Hotel plan for Crossroads Art District advances to full council

crossroadsTwo long vacant historic buildings in the Crossroads Arts District could be redeveloped, unless tax break opponents stop it.

The city council today could give final approval for sales tax breaks on a project that would convert the Crossroad’s historic Pabst Brewing Co. and Pendergast buildings to a boutique hotel.

The plans and zoning committee on Wednesday recommended approval and advanced the measure.

The project, praised by neighbors and historic preservation activists, sets up another possible confrontation with opponents of tax breaks for developers in the Crossroads Arts District.

Opponents recently killed another praised Crossroads project by delaying it for a public vote.

Now the Aparium Hotel Group of Chicago wants to convert the historic buildings, vacant for 20 years, into what it says would be a special hotel that locals would visit.

It would include work and exhibits by local artists and an upscale restaurant intended to attract area residents, they say.

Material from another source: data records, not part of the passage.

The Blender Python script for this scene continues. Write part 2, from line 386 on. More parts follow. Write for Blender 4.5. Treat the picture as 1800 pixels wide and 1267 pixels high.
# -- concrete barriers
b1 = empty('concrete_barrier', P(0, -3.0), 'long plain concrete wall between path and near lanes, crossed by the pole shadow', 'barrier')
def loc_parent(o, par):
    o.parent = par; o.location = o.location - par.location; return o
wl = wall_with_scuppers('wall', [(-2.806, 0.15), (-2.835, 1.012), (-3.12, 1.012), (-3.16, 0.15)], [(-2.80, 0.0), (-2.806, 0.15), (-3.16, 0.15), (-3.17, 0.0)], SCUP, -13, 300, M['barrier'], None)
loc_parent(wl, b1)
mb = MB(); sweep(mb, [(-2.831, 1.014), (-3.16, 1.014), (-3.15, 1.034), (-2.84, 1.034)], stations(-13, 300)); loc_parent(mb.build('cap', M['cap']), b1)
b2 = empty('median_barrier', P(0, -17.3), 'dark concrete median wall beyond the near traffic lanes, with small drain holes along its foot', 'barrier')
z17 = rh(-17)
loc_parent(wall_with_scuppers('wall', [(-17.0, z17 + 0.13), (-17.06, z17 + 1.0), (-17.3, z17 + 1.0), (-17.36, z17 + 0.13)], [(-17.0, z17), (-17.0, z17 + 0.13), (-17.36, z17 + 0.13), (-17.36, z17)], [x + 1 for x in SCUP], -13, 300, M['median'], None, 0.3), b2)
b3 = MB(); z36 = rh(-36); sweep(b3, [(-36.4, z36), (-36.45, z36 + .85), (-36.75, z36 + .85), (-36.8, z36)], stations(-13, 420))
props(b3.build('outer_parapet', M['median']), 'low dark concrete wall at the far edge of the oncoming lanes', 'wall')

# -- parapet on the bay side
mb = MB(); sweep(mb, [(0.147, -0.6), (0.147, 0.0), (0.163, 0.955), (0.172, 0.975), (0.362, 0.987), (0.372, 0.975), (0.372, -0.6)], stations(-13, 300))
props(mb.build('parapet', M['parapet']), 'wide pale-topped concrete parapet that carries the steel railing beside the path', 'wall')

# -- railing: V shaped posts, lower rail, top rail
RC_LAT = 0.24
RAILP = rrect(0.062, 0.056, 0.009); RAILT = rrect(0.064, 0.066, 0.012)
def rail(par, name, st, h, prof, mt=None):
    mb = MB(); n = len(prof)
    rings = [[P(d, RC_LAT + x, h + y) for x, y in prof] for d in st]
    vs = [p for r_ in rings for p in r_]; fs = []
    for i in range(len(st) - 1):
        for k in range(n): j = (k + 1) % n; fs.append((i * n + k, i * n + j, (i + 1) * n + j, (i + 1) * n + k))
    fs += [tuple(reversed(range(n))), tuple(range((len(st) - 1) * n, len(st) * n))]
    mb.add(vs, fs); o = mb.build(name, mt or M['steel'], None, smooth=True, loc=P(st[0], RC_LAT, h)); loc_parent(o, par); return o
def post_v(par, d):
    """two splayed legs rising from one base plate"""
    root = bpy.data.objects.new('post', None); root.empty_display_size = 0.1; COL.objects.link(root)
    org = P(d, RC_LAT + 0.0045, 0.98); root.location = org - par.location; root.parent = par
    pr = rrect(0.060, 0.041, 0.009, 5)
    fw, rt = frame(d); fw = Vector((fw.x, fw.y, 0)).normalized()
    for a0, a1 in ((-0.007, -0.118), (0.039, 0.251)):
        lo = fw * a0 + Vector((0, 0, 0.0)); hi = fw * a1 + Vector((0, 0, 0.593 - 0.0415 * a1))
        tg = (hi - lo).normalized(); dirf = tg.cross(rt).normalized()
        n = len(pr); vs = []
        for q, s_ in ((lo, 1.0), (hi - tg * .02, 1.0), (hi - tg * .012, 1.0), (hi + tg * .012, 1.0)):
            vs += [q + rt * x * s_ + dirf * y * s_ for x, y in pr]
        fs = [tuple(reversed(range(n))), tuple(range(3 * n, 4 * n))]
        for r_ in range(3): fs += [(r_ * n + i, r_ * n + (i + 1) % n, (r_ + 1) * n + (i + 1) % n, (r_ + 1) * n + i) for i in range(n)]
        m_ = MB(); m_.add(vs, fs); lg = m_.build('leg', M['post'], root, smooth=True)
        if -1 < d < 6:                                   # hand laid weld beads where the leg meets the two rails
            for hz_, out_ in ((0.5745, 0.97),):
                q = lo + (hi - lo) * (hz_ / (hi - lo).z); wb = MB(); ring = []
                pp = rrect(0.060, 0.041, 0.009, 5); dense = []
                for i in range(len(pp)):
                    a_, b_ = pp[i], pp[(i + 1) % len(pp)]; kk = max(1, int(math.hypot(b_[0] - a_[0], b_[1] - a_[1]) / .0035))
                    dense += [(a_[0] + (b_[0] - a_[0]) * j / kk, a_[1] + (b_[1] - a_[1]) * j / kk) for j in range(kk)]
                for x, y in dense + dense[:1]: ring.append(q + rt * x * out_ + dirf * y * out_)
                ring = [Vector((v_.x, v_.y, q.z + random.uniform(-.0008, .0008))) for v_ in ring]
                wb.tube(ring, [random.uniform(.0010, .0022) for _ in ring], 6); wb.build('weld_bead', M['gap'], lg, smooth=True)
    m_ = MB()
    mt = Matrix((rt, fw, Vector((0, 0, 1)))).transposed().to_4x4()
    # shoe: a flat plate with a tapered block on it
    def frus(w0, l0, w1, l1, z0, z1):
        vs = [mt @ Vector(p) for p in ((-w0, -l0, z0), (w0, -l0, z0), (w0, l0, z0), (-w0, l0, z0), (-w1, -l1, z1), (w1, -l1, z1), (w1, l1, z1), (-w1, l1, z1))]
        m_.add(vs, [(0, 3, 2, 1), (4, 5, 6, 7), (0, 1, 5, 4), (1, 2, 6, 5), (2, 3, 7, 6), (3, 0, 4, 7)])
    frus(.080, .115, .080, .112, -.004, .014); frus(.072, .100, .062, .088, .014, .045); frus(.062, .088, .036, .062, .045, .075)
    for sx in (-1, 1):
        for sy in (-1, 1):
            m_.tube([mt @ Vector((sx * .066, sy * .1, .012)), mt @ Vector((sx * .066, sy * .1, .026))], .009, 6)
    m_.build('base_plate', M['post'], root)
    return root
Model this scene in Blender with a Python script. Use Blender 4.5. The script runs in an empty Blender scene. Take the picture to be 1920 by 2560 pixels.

The company was also the first to pay $20,000 to go through a new outside audit intended to scale any tax breaks down to just what is needed for the project.

The sales tax break would allow money raised there to go toward the project. The company says it will request other tax breaks – overall $1.8 million less than allowed by law – and will continue to pay at least $42,000 a year in property taxes that are due now.

If completed, the project will eventually pay $330,000 a year in taxes, officials said.

The project would create 150 jobs that pay about $40,000 a year and developers pledge $1.5 million will go to local artisans.

The Pabst and Pendergast buildings are at 2101 and 2107 Central St. The Pabst building went up as a bottling plant in 1911 and later expanded into the building boss Tom Pendergast used for his distilling company in the 1920s.

Suzie Aron, former president of the Crossroads Community Association, said the long-vacant, graffiti-scared complex is clearly blighted.

“Everyone can see it and everyone cares what the heck is going to happen to it,” she said.